I admire your list, and am delighted to find that we have ABSOLUTELY NO OVERLAP! This supports my contention that there are many worthy contenders out there, and book contests and editor's choice lists should be viewed as mere samplers of the excellence to be found. So, without further ado, here are my picks. Regrets to the many unnamed also-rans.   

Non-fiction: "Random Family: Love, Drugs, Trouble and Coming of the Age in the Bronx" by Adrian Nicole LeBlanc (Scribner) 
This fine book gets its power from from the decade LeBlanc spent reporting it and from a neutral tone that lets readers judge for themselves, introducing middle-class readers to a world they'll scarcely recognize and how justice works there.

Biography: "An American Pilgrimage: The Life You Save May Be Your Own" by Paul Elie (Farrar, Straus, Giroux). 
You don't have to be Roman Catholic (I'm not) to appreciate this braided tale of four legendary figures -- Thomas Merton, Dorothy Day, Flannery O'Connor, and Walker Percy -- who shared not only the same religious background but also a profound awareness of the existential nature of life.

Fiction: "A Distant Shore" by Caryl Phillips (Knopf)  
A story of the unlikely friendship between a lonely English divorcee and an African immigrant. Among the many contenders, I chose this novel because its themes continue to haunt me. Tender though it may sound, this book is definitely NOT a bromide for the improved-race-relations crowd.

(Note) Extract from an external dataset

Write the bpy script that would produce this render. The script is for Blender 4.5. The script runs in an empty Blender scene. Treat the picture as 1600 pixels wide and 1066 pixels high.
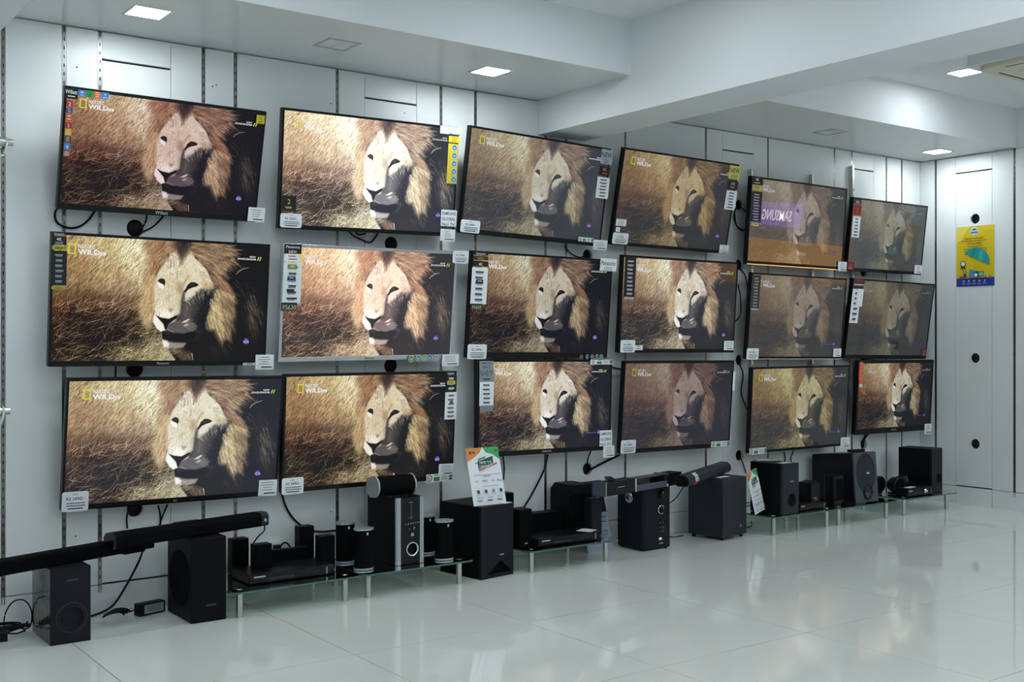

Criticism: "A Scream Goes Through the House: What Literature Teaches Us About Life" by Arnold Weinstein (Random House)
Ranging wide with examples from art and music as well as literature, this book shows why the arts are not incidental. Through art, the Brown University professor argues, we learn who we are as individuals as well as the universality of the feelings we experience.  
        
Poetry: "The Poetry of Pablo Neruda" Edited and with an introduction by Ilan Stavans (Farrar, Straus, Giroux)
This comprehensive volume of nearly 600 poems, many accompanied by the Spanish original, bursts with evocative images. Neruda is to word lovers what Julia Child is to cooks.

Wild card: "I Should Be Extremely Happy in Your Company" by Brian Hall (Viking)
A fictional account of the Lewis & Clark expedition that combines solid research and terrific descriptive writing with imaginative reach. And it even has a news peg -- the 200th anniversary of an amazing trip.